30th September 2019
Watch Danny reflect on his 25 years at Transform.
In October this year I will leave Transform, after 25 years of campaigning for drug policy reform. I founded the organisation when I was 32, in 1994, to campaign for an end to global drug prohibition, and to replace it with an effective, just and humane system of regulation and control. It’s been an extraordinary trip. In 1994 I was still ten years away from having kids of my own and South Africa had its first elections in which black people could vote. Many years ago I said that I’d put a quarter of a century of my career into this and my time is now up. I’m not sure where I’m going next, but I’m proud that Transform’s work has helped turn legal regulation from fantasy into reality.
Transform stands on the shoulders of giants and I cannot praise highly enough colleagues past and present with whom I’ve worked. Legalisation and regulation of drugs is now unstoppable - I’m just sorry that we haven’t managed to curtail more of the terrible impacts of drug prohibition. But I’m delighted to say that Transform is in great shape both in terms of personnel and financially, and we are parting on very good terms. The staff team here is particularly strong and we have just filled two new posts.
I want especially to thank all Transform’s donors over the years and to all those who provided support to us in one way or another.
I knew that ours wasn’t going to be a quick win - this is a global war that has the full backing of the permanent members of the UN Security Council, and 180 UN member states. Even so, back in 2004 I suggested that the global drug war would be over by 2020. It isn’t, but we are winning the peace, as more countries leave the prohibition party and adopt both decrim and legal regulation. However, we are also losing the peace in places like North America, Mexico, Colombia and the Philippines, where the drug war leaves tens of thousands dead every year.
The campaign to end the war was always going to be heavily front loaded, and we spent the first decade, at least, just getting the idea of reform into the public domain. But now reform is entering the mainstream and drug policy reform no longer inhabits an NGO ghetto.

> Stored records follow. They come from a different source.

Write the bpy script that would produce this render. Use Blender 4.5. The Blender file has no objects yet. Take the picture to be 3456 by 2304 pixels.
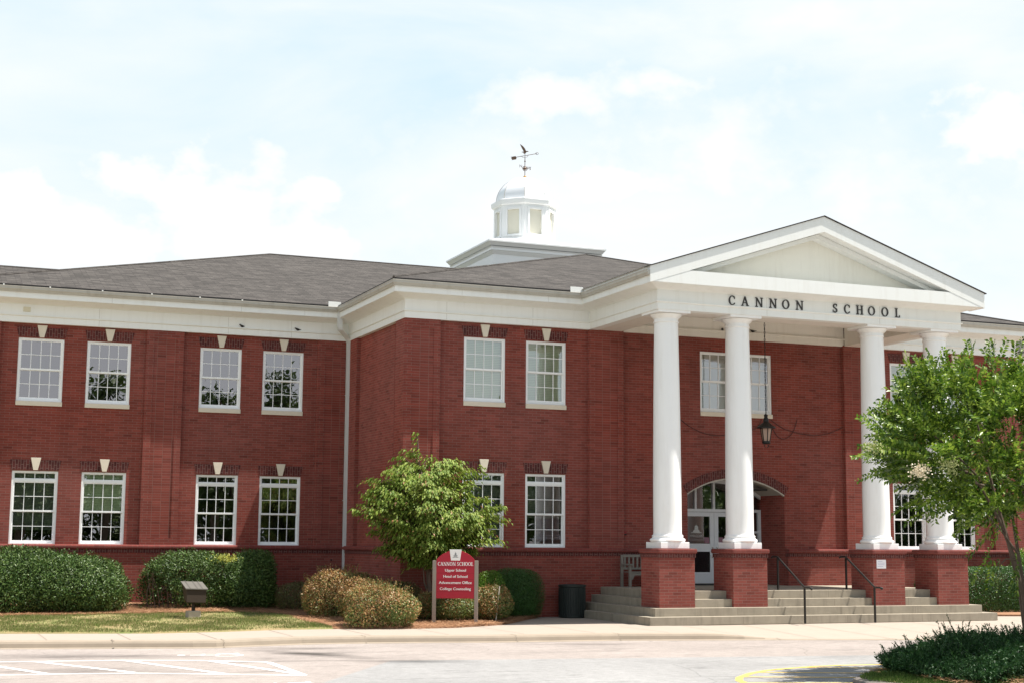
import bpy, math, random
import numpy as np
from mathutils import Vector, Matrix
R_ = math.radians
scene = bpy.context.scene
col = scene.collection
random.seed(7)
rng = np.random.default_rng(11)

# ------------------------------------------------------------------ camera
CAM = Vector((-12.7522, -40.0, 2.152))
yaw, pitch, roll, fpx = 0.382460, 0.133916, 0.007036, 5002.483
F = Vector((math.sin(yaw)*math.cos(pitch), math.cos(yaw)*math.cos(pitch), math.sin(pitch)))
Rt = Vector((math.cos(yaw), -math.sin(yaw), 0)); Up = Rt.cross(F)
Rt, Up = math.cos(roll)*Rt+math.sin(roll)*Up, -math.sin(roll)*Rt+math.cos(roll)*Up
cd = bpy.data.cameras.new("camera"); cam = bpy.data.objects.new("camera", cd); col.objects.link(cam)
M = Matrix.Identity(4)
for i in range(3):
    M[i][0], M[i][1], M[i][2], M[i][3] = Rt[i], Up[i], -F[i], CAM[i]
cam.matrix_world = M
cd.sensor_width = 36.0; cd.lens = fpx/3456*36; cd.clip_start = 0.1; cd.clip_end = 3000
scene.camera = cam

# ------------------------------------------------------------------ sky, sun, exposure
SUN = Vector((3.15, -1.1, 8.3)).normalized()
SKY = 0.073
w = bpy.data.worlds.new("World"); scene.world = w; w.use_nodes = True
nt = w.node_tree; nt.nodes.clear()
def N(nt, t, **k):
    n = nt.nodes.new(t)
    for a, b in k.items():
        if a.startswith('i_'):
            n.inputs[a[2:].replace('_', ' ')].default_value = b
        else: setattr(n, a, b)
    return n
def math_n(nt, op, a, b=None, clamp=False):
    n = nt.nodes.new('ShaderNodeMath'); n.operation = op; n.use_clamp = clamp
    for i, x in enumerate((a, b)):
        if x is None: continue
        if hasattr(x, 'links'): nt.links.new(x, n.inputs[i])
        else: n.inputs[i].default_value = x
    return n.outputs[0]
def build_world():
    L = nt.links.new
    out = N(nt, 'ShaderNodeOutputWorld'); bg = N(nt, 'ShaderNodeBackground'); bg.inputs[1].default_value = SKY
    sky = N(nt, 'ShaderNodeTexSky'); sky.sky_type = 'NISHITA'; sky.sun_disc = False
    sky.sun_elevation = math.asin(SUN.z); sky.sun_rotation = math.atan2(SUN.x, SUN.y)
    sky.air_density = 1.0; sky.dust_density = 1.2; sky.ozone_density = 1.0
    tc = N(nt, 'ShaderNodeTexCoord')
    # hazy summer veil
    veil = N(nt, 'ShaderNodeMix', data_type='RGBA'); veil.inputs[0].default_value = 0.8
    sp0 = N(nt, 'ShaderNodeSeparateXYZ'); L(tc.outputs['Generated'], sp0.inputs[0])
    low = N(nt, 'ShaderNodeMapRange'); low.inputs[1].default_value = .38; low.inputs[2].default_value = .75; low.inputs[3].default_value = .85; low.inputs[4].default_value = .22
    L(sp0.outputs[2], low.inputs[0]); L(low.outputs[0], veil.inputs[0])
    L(sky.outputs[0], veil.inputs[6]); veil.inputs[7].default_value = (5.25, 6.75, 7.35, 1)
    # clouds: a few cumulus heaps at known bearings plus thin streaky cover
    def nz(scale, detail, rough, zs, dist=0.0):
        mp = N(nt, 'ShaderNodeMapping'); mp.inputs[3].default_value = (1, 1, zs)
        L(tc.outputs['Generated'], mp.inputs[0])
        n = N(nt, 'ShaderNodeTexNoise'); n.inputs['Scale'].default_value = scale
        n.inputs['Detail'].default_value = detail; n.inputs['Roughness'].default_value = rough
        n.inputs['Distortion'].default_value = dist
        L(mp.outputs[0], n.inputs['Vector']); return n.outputs['Fac']
    puff = nz(26, 7, 0.55, 1.4)
    big = nz(3.6, 6, 0.55, 2.6, .4)
    mask = None
    def heap(u, v, ru, rv, gain=1.0):
        nonlocal mask
        d = (F + Rt*((u-1728)/fpx) - Up*((v-1152)/fpx)).normalized()
        az = math.atan2(d.x, d.y); el = math.asin(d.z)
        sep = N(nt, 'ShaderNodeSeparateXYZ'); L(tc.outputs['Generated'], sep.inputs[0])
        a = math_n(nt, 'ARCTAN2', sep.outputs[0], sep.outputs[1])
        e = math_n(nt, 'ARCSINE', sep.outputs[2])
        da = math_n(nt, 'DIVIDE', math_n(nt, 'SUBTRACT', a, az), ru/fpx)
        de = math_n(nt, 'DIVIDE', math_n(nt, 'SUBTRACT', e, el), rv/fpx)
        r2 = math_n(nt, 'ADD', math_n(nt, 'MULTIPLY', da, da), math_n(nt, 'MULTIPLY', de, de))
        r = math_n(nt, 'SQRT', r2)
        s = math_n(nt, 'SUBTRACT', 1.0, r)
        s = math_n(nt, 'ADD', s, math_n(nt, 'MULTIPLY', math_n(nt, 'SUBTRACT', puff, 0.5), 2.6))
        s = math_n(nt, 'MULTIPLY', s, 2.1*gain, True)
        mask = s if mask is None else math_n(nt, 'MAXIMUM', mask, s)
    for h in ((560, 640, 230, 170), (820, 800, 520, 170), (60, 650, 170, 90), (250, 820, 500, 110),
              (1850, 330, 330, 110, .6), (2250, 270, 330, 100, .6), (2300, 560, 900, 420, .4), (3000, 700, 700, 420, .35), (1500, 700, 600, 350, .3), (760, 760, 620, 240, .8), (300, 800, 520, 200, .7), (2050, 620, 260, 90), (3330, 420, 280, 150), (1100, 640, 160, 60)):
        heap(*h)
    thin = N(nt, 'ShaderNodeMapRange'); thin.inputs[1].default_value = .33; thin.inputs[2].default_value = .68
    L(big, thin.inputs[0])
    thin_o = math_n(nt, 'MULTIPLY', thin.outputs[0], 1.0)
    thin_o = math_n(nt, 'MULTIPLY', thin_o, math_n(nt, 'MULTIPLY', low.outputs[0], 1.17))
    mask = math_n(nt, 'MAXIMUM', mask, thin_o)
    # the veil thickens towards the horizon
    sp = N(nt, 'ShaderNodeSeparateXYZ'); L(tc.outputs['Generated'], sp.inputs[0])
    hz = N(nt, 'ShaderNodeMapRange'); hz.inputs[1].default_value = .02; hz.inputs[2].default_value = .36; hz.inputs[3].default_value = .80; hz.inputs[4].default_value = .0
    L(sp.outputs[2], hz.inputs[0])
    inv = math_n(nt, 'MULTIPLY', math_n(nt, 'SUBTRACT', 1.0, mask), math_n(nt, 'SUBTRACT', 1.0, hz.outputs[0]))
    mask = math_n(nt, 'SUBTRACT', 1.0, inv)
    mx = N(nt, 'ShaderNodeMix', data_type='RGBA'); L(mask, mx.inputs[0]); L(veil.outputs[2], mx.inputs[6])
    mx.inputs[7].default_value = (7.2, 7.3, 7.4, 1)
    L(mx.outputs[2], bg.inputs[0]); L(bg.outputs[0], out.inputs[0])
build_world()
sd = bpy.data.lights.new("sun", 'SUN'); sd.energy = 5.0; sd.angle = R_(0.53); sd.color = (1, .95, .87)
so = bpy.data.objects.new("sun", sd); col.objects.link(so); so.location = (20, -20, 60)
so.rotation_euler = (-SUN).to_track_quat('-Z', 'Y').to_euler()
vs = scene.view_settings
vs.view_transform = 'Standard'; vs.look = 'None'; vs.exposure = 0.97; vs.gamma = 1.0; vs.use_curve_mapping = False
scene.render.engine = 'CYCLES'
scene.cycles.max_bounces = 8; scene.cycles.transparent_max_bounces = 16

# ------------------------------------------------------------------ materials
def newmat(name):
    m = bpy.data.materials.new(name); m.use_nodes = True
    t = m.node_tree; b = t.nodes['Principled BSDF']
    return m, t, b
def plain(name, c, rough=.6, noise=0.0, nscale=6, metal=0, bump=0, spec=.4, streak=0, dirt=(.42, .36, .27)):
    m, t, b = newmat(name); L = t.links.new
    b.inputs['Roughness'].default_value = rough; b.inputs['Metallic'].default_value = metal
    b.inputs['Specular IOR Level'].default_value = spec
    b.inputs['Base Color'].default_value = (*c, 1)
    if noise or bump:
        tc = N(t, 'ShaderNodeTexCoord')
        n = N(t, 'ShaderNodeTexNoise'); n.inputs['Scale'].default_value = nscale; n.inputs['Detail'].default_value = 6
        n.inputs['Roughness'].default_value = .65
        L(tc.outputs['Object'], n.inputs['Vector'])
        if noise:
            mx = N(t, 'ShaderNodeMix', data_type='RGBA')
            mx.inputs[6].default_value = (*[x*(1-noise) for x in c], 1); mx.inputs[7].default_value = (*[min(1, x*(1+noise)) for x in c], 1)
            L(n.outputs['Fac'], mx.inputs[0]); L(mx.outputs[2], b.inputs['Base Color'])
        if streak:                                          # rain-borne grime running down painted boards
            mp = N(t, 'ShaderNodeMapping'); mp.inputs[3].default_value = (3.2, 3.2, .35); L(tc.outputs['Object'], mp.inputs[0])
            n3 = N(t, 'ShaderNodeTexNoise'); n3.inputs['Scale'].default_value = 1.6; n3.inputs['Detail'].default_value = 7; n3.inputs['Roughness'].default_value = .62; L(mp.outputs[0], n3.inputs[0])
            r3 = N(t, 'ShaderNodeMapRange'); r3.inputs[1].default_value = .5; r3.inputs[2].default_value = .78; r3.inputs[3].default_value = 0; r3.inputs[4].default_value = streak; L(n3.outputs['Fac'], r3.inputs[0])
            m3 = N(t, 'ShaderNodeMix', data_type='RGBA'); L(r3.outputs[0], m3.inputs[0]); L(mx.outputs[2], m3.inputs[6]); m3.inputs[7].default_value = (*dirt, 1); L(m3.outputs[2], b.inputs['Base Color'])
        if bump:
            bp = N(t, 'ShaderNodeBump'); bp.inputs['Strength'].default_value = bump; bp.inputs['Distance'].default_value = .02
            L(n.outputs['Fac'], bp.inputs['Height']); L(bp.outputs[0], b.inputs['Normal'])
    return m
def brick(name, c1, c2, mortar, bw=.262, rh=.0765, off=.5, rot=0, msize=.006):
    m, t, b = newmat(name); L = t.links.new
    uv = N(t, 'ShaderNodeUVMap'); mp = N(t, 'ShaderNodeMapping'); mp.inputs[2].default_value = (0, 0, rot)
    L(uv.outputs[0], mp.inputs[0])
    br = N(t, 'ShaderNodeTexBrick'); br.offset = off; br.squash = 1
    br.inputs['Scale'].default_value = 1; br.inputs['Brick Width'].default_value = bw; br.inputs['Row Height'].default_value = rh
    br.inputs['Mortar Size'].default_value = msize; br.inputs['Mortar Smooth'].default_value = .15; br.inputs['Bias'].default_value = -.15
    br.inputs['Color1'].default_value = (*c1, 1); br.inputs['Color2'].default_value = (*c2, 1); br.inputs['Mortar'].default_value = (*mortar, 1)
    L(mp.outputs[0], br.inputs['Vector'])
    n = N(t, 'ShaderNodeTexNoise'); n.inputs['Scale'].default_value = .9; n.inputs['Detail'].default_value = 8; n.inputs['Roughness'].default_value = .7
    L(uv.outputs[0], n.inputs['Vector'])
    n2 = N(t, 'ShaderNodeTexWhiteNoise'); n2.noise_dimensions = '2D'
    # a scatter of darker burnt bricks: hash of the brick's cell
    mp2 = N(t, 'ShaderNodeVectorMath', operation='DIVIDE'); L(mp.outputs[0], mp2.inputs[0]); mp2.inputs[1].default_value = (bw, rh, 1)
    sp = N(t, 'ShaderNodeSeparateXYZ'); L(mp2.outputs[0], sp.inputs[0]); rw = math_n(t, 'FLOOR', sp.outputs[1])
    sh = math_n(t, 'MULTIPLY', math_n(t, 'SUBTRACT', .5, math_n(t, 'FRACT', math_n(t, 'MULTIPLY', rw, .5))), 2*off)
    cx_ = N(t, 'ShaderNodeCombineXYZ'); L(math_n(t, 'ADD', sp.outputs[0], sh), cx_.inputs[0]); L(rw, cx_.inputs[1])
    fl = N(t, 'ShaderNodeVectorMath', operation='FLOOR'); L(cx_.outputs[0], fl.inputs[0]); L(fl.outputs[0], n2.inputs['Vector'])
    hs = N(t, 'ShaderNodeHueSaturation')
    v1 = N(t, 'ShaderNodeMapRange'); v1.inputs[1].default_value = .3; v1.inputs[2].default_value = .7; v1.inputs[3].default_value = .88; v1.inputs[4].default_value = 1.1
    L(n.outputs['Fac'], v1.inputs[0])
    dk = math_n(t, 'GREATER_THAN', n2.outputs['Value'], .975)
    dk = math_n(t, 'SUBTRACT', 1.0, math_n(t, 'MULTIPLY', dk, .3))
    dk = math_n(t, 'MAXIMUM', dk, math_n(t, 'MULTIPLY', br.outputs['Fac'], .9))
    mps = N(t, 'ShaderNodeMapping'); mps.inputs[3].default_value = (1.6, .12, 1); L(uv.outputs[0], mps.inputs[0])
    ns = N(t, 'ShaderNodeTexNoise'); ns.inputs['Scale'].default_value = 1.4; ns.inputs['Detail'].default_value = 6; ns.inputs['Roughness'].default_value = .6; L(mps.outputs[0], ns.inputs[0])
    v2 = N(t, 'ShaderNodeMapRange'); v2.inputs[1].default_value = .3; v2.inputs[2].default_value = .7; v2.inputs[3].default_value = .92; v2.inputs[4].default_value = 1.07; L(ns.outputs['Fac'], v2.inputs[0])
    nb = N(t, 'ShaderNodeTexNoise'); nb.inputs['Scale'].default_value = .28; nb.inputs['Detail'].default_value = 4; L(uv.outputs[0], nb.inputs[0])
    v3 = N(t, 'ShaderNodeMapRange'); v3.inputs[1].default_value = .35; v3.inputs[2].default_value = .65; v3.inputs[3].default_value = .9; v3.inputs[4].default_value = .99; L(nb.outputs['Fac'], v3.inputs[0]); L(v3.outputs[0], hs.inputs['Saturation'])
    pb_ = N(t, 'ShaderNodeMapRange'); pb_.inputs[3].default_value = .92; pb_.inputs[4].default_value = 1.08; L(n2.outputs['Value'], pb_.inputs[0])
    dk = math_n(t, 'MULTIPLY', math_n(t, 'MULTIPLY', dk, v2.outputs[0]), pb_.outputs[0])
    L(math_n(t, 'MULTIPLY', v1.outputs[0], dk), hs.inputs['Value']); L(br.outputs['Color'], hs.inputs['Color'])
    L(hs.outputs[0], b.inputs['Base Color'])
    bp = N(t, 'ShaderNodeBump'); bp.invert = True; bp.inputs['Strength'].default_value = .5; bp.inputs['Distance'].default_value = .01
    L(br.outputs['Fac'], bp.inputs['Height']); L(bp.outputs[0], b.inputs['Normal'])
    b.inputs['Roughness'].default_value = .85; b.inputs['Specular IOR Level'].default_value = .25
    if 'Diffuse Roughness' in b.inputs: b.inputs['Diffuse Roughness'].default_value = .6
    return m
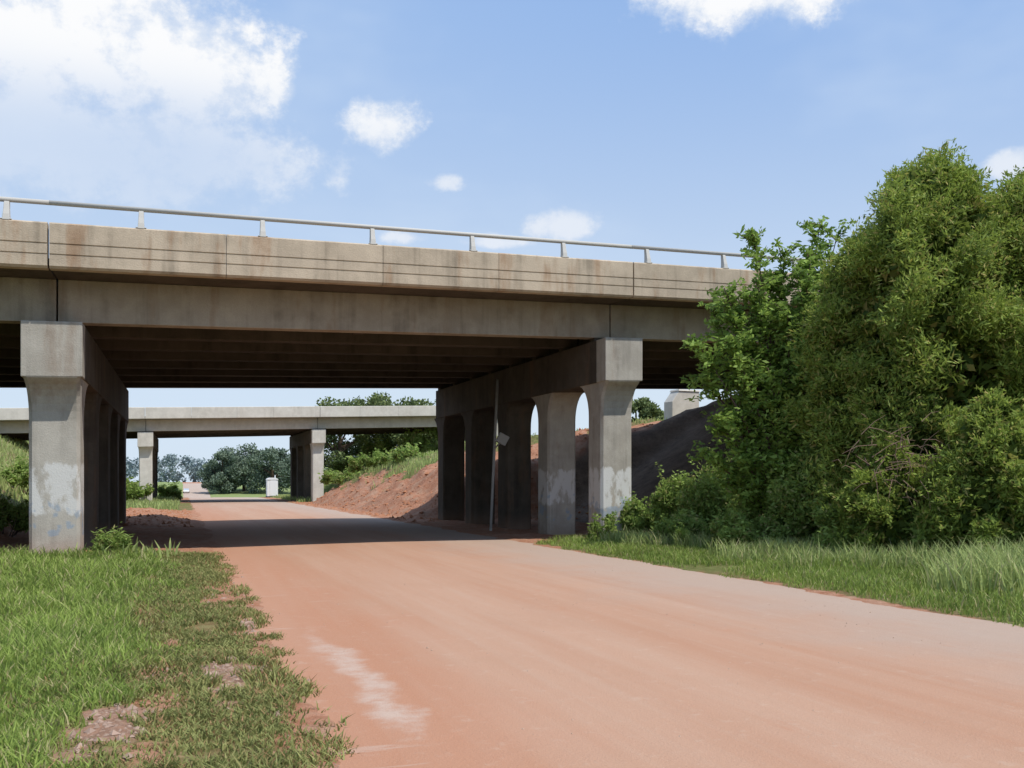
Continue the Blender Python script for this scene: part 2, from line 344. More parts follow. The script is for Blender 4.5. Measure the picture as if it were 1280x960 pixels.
o=mb.build('junction_box',pm,r,origin=(0,0,0),bevel=.015); o.location=(q[0]-p[0],q[1]-p[1],q[2]-gzp); o.rotation_euler=(0,math.radians(28),0.2)
mb=MB(); mb.tube([tuple(at(619,560,34.3)),tuple(at(626,552,34.15))],.025,6); mb.build('bracket',pm,r)
X,Y=at(852,0,55)[0],55.; z0=gxy(X,Y)
r=root('concrete_block',(X,Y,z0),'pale sunlit concrete barrier end above the shaded slope at the right','barrier')
mb=MB(); ang=.45; co_,si_=math.cos(ang),math.sin(ang); q=lambda a,b,c:(X+co_*a-si_*b,Y+si_*a+co_*b,z0+c)
h=6.7-z0; mb.loft([q(-.9,-.4,-.3),q(.9,-.4,-.3),q(.9,-.4,h),q(-.45,-.4,h),q(-.9,-.4,h-.6)],[q(-.9,.4,-.3),q(.9,.4,-.3),q(.9,.4,h),q(-.45,.4,h),q(-.9,.4,h-.6)]); mb.build('barrier_wall',conc_2,r,bevel=.03)
mb=MB(); mb.loft([q(-.5,-.45,h+.002),q(.95,-.45,h+.002),q(.95,.45,h+.002),q(-.5,.45,h+.002)],[q(-.45,-.4,h+.09),q(.9,-.4,h+.09),q(.9,.4,h+.09),q(-.45,.4,h+.09)]); mb.build('coping',conc_2,r)
# ---------------- foliage
def foliage(C,r,tt,nper,L,Wd,flat=.8,out=.7,up=.3,jit=.7,pw=.4):
    C=np.asarray(C,float); r=np.asarray(r,float); tt=np.asarray(tt,float)
    k=np.repeat(np.arange(len(C)),nper); n=len(k)
    d=rng.normal(size=(n,3)); d/=np.linalg.norm(d,axis=1)[:,None]
    pos=C[k]+d*(r[k]*rng.random(n)**pw)[:,None]*np.array([1,1,flat])
    return leaves(pos,d*out+np.array([0,0,up])+rng.normal(size=(n,3))*jit*.6,L,Wd,np.clip(tt[k]+d[:,2]*.12+rng.normal(size=n)*.13,0,1))
def leaves(pos,ax,L,Wd,tint):
    n=len(pos); ax=ax/(np.linalg.norm(ax,axis=1)[:,None]+1e-9)
    sd=np.cross(ax,rng.normal(size=(n,3))); sd/=np.linalg.norm(sd,axis=1)[:,None]+1e-9
    Ls=(L*(.6+.8*rng.random(n)))[:,None]; Ws=(Wd*(.7+.6*rng.random(n)))[:,None]
    Q=np.stack([pos-ax*Ls*.5,pos+sd*Ws*.5-ax*Ls*.05,pos+ax*Ls*.5,pos-sd*Ws*.5-ax*Ls*.05],1)
    return Q,np.repeat(tint,4),np.repeat(rng.random(n),4)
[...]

So, what next for me? To be honest I don’t have a plan yet - but I’m open to ideas. I’m keen to apply my learning from Transform to the wider political arena.
What I take away from my 25 years of Transform is that drug users, suppliers and producers aren’t ‘them’, they are ‘us’. It’s not that we have a duty to help ‘them’ - we have an obligation to protect ‘us’ - all of us. And I am more convinced than ever that if we are to protect all of us, we must end the global prohibition and the drug war and put in place policies that genuinely achieve that.